(Rows from a dataset)
╭──

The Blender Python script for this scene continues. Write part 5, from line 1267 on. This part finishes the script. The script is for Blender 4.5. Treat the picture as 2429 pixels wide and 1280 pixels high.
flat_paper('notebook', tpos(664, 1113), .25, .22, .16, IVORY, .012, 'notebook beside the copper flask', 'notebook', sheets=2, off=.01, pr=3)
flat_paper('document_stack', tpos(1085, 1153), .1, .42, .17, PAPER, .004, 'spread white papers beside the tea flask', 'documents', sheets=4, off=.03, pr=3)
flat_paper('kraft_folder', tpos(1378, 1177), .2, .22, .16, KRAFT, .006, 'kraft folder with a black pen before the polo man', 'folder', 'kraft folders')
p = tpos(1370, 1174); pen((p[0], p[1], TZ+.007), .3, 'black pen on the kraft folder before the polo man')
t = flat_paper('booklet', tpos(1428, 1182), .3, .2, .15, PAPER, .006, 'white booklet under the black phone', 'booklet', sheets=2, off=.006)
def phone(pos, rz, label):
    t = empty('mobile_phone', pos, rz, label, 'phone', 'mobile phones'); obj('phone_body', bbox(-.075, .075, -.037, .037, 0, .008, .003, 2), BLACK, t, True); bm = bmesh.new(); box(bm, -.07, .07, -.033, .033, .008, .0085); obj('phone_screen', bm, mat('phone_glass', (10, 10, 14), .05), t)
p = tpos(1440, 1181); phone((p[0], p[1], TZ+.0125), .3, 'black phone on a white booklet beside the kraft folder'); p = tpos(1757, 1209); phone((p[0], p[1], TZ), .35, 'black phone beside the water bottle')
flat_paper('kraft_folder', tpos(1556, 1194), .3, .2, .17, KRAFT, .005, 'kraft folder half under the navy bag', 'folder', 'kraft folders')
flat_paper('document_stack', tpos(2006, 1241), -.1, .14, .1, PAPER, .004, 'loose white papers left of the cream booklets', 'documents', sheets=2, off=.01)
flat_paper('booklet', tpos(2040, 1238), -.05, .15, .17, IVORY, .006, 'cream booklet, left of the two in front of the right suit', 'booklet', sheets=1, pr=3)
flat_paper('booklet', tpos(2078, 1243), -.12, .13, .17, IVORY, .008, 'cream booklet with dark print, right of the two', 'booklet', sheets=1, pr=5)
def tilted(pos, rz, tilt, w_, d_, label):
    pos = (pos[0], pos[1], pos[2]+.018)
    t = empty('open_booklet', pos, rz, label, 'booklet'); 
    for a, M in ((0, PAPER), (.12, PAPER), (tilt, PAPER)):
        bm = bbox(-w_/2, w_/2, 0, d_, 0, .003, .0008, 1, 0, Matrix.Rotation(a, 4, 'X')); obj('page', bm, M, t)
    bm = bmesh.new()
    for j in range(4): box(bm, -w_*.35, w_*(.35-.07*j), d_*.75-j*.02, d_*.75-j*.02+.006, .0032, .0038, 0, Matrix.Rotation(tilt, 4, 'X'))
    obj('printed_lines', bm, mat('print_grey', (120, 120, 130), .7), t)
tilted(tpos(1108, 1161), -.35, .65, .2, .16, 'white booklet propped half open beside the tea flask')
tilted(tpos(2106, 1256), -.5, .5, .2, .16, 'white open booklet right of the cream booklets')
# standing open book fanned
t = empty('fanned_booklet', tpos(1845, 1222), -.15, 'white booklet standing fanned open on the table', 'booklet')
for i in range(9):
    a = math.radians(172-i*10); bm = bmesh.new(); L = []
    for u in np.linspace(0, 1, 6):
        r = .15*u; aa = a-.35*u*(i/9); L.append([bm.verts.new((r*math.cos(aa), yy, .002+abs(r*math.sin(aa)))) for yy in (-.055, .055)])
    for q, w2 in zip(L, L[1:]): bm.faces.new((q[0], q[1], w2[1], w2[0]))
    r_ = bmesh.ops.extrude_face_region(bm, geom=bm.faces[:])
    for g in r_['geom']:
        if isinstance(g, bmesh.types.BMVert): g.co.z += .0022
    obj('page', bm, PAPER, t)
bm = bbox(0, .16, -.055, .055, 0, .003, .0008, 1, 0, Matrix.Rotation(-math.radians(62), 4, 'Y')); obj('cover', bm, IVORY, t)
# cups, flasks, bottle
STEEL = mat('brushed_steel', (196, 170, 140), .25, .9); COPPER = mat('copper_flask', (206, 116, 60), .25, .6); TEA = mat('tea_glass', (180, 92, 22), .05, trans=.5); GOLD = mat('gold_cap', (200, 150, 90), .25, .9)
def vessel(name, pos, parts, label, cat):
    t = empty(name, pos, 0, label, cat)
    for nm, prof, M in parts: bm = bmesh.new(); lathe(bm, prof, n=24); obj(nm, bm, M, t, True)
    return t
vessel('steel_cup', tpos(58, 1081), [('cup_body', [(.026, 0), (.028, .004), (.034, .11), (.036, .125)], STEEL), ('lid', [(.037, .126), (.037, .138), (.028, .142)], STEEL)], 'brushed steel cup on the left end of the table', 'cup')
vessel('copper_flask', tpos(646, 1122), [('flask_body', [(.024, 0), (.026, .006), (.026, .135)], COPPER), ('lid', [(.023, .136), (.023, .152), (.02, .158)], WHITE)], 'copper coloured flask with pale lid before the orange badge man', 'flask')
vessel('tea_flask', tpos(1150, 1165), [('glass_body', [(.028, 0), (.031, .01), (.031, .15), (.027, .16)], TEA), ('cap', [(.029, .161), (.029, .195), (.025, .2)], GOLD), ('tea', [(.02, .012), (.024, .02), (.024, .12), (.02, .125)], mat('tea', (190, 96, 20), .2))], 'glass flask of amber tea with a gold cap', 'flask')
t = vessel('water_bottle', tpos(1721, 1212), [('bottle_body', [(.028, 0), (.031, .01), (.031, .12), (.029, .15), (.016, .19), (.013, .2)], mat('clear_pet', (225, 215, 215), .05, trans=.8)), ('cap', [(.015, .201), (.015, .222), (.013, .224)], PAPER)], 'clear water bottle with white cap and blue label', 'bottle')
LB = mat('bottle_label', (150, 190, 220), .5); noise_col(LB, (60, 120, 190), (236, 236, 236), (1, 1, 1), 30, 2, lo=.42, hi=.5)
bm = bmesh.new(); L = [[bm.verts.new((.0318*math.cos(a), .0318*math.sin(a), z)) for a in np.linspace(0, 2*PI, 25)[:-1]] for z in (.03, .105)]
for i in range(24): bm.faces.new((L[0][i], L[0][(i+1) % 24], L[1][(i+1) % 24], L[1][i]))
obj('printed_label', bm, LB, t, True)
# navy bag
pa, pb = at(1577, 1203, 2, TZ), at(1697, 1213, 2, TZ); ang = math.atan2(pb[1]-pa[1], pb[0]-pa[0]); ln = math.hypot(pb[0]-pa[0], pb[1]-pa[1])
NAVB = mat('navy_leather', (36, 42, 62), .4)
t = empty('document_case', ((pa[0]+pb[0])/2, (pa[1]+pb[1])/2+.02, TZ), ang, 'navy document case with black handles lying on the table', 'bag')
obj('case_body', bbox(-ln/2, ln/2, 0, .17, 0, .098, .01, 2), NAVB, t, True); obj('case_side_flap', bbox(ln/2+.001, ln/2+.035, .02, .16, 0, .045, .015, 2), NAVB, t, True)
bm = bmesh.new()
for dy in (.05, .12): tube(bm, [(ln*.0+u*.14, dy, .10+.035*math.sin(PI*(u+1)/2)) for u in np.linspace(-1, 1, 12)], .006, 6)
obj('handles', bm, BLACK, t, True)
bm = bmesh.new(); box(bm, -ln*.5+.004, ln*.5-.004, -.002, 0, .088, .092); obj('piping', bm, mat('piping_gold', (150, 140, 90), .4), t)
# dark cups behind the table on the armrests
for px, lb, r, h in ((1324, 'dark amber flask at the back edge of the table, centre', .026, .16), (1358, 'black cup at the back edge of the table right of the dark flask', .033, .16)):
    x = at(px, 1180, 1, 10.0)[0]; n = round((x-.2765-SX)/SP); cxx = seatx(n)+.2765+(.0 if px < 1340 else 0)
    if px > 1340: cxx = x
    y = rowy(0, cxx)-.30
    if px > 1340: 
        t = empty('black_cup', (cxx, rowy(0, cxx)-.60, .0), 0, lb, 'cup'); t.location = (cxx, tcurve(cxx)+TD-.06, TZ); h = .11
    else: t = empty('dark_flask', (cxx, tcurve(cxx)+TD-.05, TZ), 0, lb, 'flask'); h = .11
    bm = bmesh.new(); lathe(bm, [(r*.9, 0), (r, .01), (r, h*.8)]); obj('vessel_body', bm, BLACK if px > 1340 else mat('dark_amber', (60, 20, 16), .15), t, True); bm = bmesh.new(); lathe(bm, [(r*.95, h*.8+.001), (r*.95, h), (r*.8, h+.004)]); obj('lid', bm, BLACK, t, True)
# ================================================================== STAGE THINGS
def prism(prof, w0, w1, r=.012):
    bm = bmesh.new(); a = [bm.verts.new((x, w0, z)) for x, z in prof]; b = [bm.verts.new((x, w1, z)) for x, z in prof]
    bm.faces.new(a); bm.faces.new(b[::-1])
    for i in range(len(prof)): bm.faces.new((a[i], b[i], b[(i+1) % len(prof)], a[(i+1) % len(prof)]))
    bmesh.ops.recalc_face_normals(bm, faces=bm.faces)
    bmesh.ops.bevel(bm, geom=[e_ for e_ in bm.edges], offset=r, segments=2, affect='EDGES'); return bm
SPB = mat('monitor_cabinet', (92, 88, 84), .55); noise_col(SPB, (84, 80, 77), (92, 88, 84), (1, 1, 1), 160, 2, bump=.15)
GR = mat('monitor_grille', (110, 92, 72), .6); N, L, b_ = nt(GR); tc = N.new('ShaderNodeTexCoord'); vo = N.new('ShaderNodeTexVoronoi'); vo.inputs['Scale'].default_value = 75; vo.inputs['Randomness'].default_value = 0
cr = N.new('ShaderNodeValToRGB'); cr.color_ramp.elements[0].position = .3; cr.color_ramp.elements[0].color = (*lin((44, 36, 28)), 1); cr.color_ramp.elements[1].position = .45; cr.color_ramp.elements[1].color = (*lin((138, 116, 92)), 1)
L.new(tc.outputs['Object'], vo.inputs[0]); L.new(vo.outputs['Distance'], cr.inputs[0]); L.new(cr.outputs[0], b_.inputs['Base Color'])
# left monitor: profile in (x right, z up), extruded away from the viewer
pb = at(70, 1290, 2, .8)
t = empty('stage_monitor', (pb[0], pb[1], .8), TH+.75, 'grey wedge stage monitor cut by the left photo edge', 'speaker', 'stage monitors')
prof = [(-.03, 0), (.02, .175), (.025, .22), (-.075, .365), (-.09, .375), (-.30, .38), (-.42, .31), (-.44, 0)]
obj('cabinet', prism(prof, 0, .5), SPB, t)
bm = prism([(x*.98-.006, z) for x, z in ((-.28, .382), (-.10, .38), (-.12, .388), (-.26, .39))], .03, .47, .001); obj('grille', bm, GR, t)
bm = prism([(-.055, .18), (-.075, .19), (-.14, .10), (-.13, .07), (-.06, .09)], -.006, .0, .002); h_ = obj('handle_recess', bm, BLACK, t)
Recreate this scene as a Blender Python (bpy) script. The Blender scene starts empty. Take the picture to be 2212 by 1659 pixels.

╰──

__Prompt__: Pick out each line above that includes "Blender" and show it.

__Output for this task__:
The Blender Python script for this scene continues. Write part 5, from line 1267 on. This part finishes the script. The script is for Blender 4.5. Treat the picture as 2429 pixels wide and 1280 pixels high.
Recreate this scene as a Blender Python (bpy) script. The Blender scene starts empty. Take the picture to be 2212 by 1659 pixels.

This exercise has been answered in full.